Donohoe Coaches Team USA Para-Rowing


For the second straight year, Rhode Island women’s rowing head coach Shelagh Donohoe gained international experience as part of the U.S. National Team.

Donohoe and Ellen Minzner coached Team USA’s 2015 World Para-Rowing LTA 4+ team at the World Championships on Lake Aiguebelette in France in early September. The LTA stands for legs, trunks and arms and the athletes in the competition have the ability to use these sections of their body. As para-athletes, they have certain physical disabilities and visual impairments that create challenges.

A year ago, Donohoe coached the U.S. Para-Rowing LTA mixed double boat at the 2014 World Championships in Amsterdam.

“I wanted to stay involved,” Donohoe said of coaching with Team USA again. “It has made me a smarter coach and taught me to be more flexible in the approaches I take in communicating with athletes.”

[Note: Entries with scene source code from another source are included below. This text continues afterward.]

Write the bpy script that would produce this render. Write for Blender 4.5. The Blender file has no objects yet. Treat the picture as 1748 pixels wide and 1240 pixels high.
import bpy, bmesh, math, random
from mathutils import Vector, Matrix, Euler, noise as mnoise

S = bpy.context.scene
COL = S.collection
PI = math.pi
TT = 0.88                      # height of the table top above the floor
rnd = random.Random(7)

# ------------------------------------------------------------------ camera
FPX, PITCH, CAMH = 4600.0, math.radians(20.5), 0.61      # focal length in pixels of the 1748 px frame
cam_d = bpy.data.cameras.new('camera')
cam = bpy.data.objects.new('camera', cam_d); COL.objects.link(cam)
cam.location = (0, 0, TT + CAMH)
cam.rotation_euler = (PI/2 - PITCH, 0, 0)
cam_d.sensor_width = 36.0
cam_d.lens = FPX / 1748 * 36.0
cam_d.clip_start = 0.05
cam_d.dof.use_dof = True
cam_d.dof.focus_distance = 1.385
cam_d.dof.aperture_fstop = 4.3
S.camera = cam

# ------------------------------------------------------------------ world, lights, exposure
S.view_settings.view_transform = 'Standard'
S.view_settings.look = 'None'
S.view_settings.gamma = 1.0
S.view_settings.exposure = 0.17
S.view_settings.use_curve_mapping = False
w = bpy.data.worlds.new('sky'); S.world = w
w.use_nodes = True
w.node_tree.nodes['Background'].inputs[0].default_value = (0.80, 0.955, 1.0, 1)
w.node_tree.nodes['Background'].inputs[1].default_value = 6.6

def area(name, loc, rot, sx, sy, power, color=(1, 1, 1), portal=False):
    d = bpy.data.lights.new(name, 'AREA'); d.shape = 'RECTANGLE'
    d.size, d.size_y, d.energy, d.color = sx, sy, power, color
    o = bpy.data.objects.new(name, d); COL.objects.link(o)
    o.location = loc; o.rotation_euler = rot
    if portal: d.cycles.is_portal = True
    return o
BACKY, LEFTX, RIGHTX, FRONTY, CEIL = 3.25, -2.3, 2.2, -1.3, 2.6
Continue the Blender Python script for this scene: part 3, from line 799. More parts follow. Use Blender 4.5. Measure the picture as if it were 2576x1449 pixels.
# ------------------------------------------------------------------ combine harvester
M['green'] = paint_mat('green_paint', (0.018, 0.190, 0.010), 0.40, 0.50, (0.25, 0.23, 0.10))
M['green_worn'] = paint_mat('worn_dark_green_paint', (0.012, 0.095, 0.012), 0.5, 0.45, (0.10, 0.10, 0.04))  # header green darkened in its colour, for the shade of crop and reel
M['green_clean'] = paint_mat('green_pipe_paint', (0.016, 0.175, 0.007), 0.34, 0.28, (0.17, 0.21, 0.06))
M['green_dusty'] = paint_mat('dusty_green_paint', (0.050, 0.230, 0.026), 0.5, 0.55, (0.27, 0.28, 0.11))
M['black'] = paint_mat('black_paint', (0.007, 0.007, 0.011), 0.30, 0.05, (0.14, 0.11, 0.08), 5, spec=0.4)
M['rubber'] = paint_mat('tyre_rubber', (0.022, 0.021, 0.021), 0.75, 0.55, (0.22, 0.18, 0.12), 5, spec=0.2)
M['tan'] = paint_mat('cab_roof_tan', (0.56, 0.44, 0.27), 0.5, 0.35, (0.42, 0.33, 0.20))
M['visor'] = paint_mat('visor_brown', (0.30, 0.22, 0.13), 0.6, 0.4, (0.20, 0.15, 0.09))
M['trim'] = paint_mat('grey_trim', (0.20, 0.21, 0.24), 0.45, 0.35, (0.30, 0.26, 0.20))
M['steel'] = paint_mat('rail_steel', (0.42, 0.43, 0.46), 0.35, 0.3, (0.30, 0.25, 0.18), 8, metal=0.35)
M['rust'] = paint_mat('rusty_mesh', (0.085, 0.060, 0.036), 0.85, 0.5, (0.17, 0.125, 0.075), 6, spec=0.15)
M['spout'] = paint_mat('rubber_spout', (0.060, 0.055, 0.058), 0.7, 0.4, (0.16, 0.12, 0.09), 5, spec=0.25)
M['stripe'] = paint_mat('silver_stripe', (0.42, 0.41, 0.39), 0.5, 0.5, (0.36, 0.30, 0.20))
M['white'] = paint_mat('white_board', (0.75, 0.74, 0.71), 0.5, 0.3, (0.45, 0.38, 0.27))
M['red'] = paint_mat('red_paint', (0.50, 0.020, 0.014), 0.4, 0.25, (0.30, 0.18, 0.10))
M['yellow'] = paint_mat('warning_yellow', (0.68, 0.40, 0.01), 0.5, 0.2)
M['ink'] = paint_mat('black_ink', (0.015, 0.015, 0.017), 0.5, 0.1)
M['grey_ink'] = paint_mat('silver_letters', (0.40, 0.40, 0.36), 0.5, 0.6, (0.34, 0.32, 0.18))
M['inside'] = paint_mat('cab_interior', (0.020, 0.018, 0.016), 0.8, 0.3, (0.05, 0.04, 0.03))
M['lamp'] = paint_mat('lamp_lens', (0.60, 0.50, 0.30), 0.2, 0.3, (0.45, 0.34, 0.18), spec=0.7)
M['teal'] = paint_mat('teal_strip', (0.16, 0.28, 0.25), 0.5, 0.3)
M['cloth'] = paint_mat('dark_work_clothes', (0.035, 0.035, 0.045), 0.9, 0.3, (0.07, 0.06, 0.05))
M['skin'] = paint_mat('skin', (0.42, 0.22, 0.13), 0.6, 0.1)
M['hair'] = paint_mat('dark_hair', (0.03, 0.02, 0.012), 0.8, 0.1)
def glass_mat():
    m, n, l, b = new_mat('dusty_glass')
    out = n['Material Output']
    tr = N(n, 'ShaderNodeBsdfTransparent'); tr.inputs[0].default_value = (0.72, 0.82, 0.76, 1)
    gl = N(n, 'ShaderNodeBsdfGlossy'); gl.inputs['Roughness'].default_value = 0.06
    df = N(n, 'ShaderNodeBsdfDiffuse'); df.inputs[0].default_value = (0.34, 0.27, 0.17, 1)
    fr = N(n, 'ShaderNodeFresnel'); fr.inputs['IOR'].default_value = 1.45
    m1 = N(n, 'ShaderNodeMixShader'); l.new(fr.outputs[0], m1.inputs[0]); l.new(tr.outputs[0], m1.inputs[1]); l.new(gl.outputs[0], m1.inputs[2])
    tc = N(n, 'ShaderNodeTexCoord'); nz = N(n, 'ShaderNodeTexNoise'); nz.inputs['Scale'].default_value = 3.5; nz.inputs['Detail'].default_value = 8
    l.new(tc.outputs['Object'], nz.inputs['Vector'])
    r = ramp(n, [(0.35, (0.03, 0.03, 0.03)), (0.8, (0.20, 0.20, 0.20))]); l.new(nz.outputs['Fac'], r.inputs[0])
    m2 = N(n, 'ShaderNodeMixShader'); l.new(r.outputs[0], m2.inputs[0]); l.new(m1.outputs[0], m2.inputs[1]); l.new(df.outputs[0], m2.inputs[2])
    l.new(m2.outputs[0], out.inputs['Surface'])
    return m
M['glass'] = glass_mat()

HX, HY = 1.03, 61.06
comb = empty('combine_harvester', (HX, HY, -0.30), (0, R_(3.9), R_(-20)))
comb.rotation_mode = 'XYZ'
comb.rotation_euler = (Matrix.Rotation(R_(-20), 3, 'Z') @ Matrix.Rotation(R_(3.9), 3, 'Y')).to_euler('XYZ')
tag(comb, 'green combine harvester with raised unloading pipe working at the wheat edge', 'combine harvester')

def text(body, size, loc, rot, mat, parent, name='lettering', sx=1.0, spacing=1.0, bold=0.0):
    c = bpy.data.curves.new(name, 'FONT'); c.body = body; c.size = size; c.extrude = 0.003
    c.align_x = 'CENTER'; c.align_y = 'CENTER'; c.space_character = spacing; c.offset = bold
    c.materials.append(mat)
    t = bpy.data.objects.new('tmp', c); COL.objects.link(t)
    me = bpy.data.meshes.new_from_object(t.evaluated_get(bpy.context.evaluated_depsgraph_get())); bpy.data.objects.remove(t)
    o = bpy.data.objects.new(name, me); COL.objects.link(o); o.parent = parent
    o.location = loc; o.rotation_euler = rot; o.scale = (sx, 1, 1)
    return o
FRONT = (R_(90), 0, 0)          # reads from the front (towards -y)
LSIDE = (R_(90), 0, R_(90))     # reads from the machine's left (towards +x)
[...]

Over the summer, Donohoe coached four rowers and a coxswain three days a week on the Charles River in Boston. It was a mixed team, with two men and two women, each with different physical limitations.

Ricky Vandergrift, an 18-year-old high school student from Bethel, Ohio, was born without a fibula in his left leg, had his leg amputated below the knee at 18 months old and now has a prosthetic leg. Zachary Burns, another 18-year-old high school student from Ann Arbor, Mich. was born with a club foot on his left leg that restricts his ankle flexibility. Dani Hansen, a 21-year-old from Patterson, Calif., who rows for the University of Washington, has Erb’s Palsy, a condition that leads to paralysis in her arm. The fourth rower was Jaclyn Smith, a 22-year-old from Williston, N.Y., who rowed for Sacred Heart. She has a condition called ocular albinism. She is legally blind and her eyes are sensitive to light.

“When coaching adaptive rowing, it forces you to think outside the box,” Donohoe said. “These are all tremendous athletes, but they each face different challenges. Just the fact that it’s a mixed boat with men and women forces us to take a different look at how to best set them up, seat-wise.”

For Donohoe, going to Aiguebelette also was a chance to visit a piece of her past. She and her team spent a month on the Lake while training for the 1992 Barcelona Games, where Donohoe won a silver medal for the United States.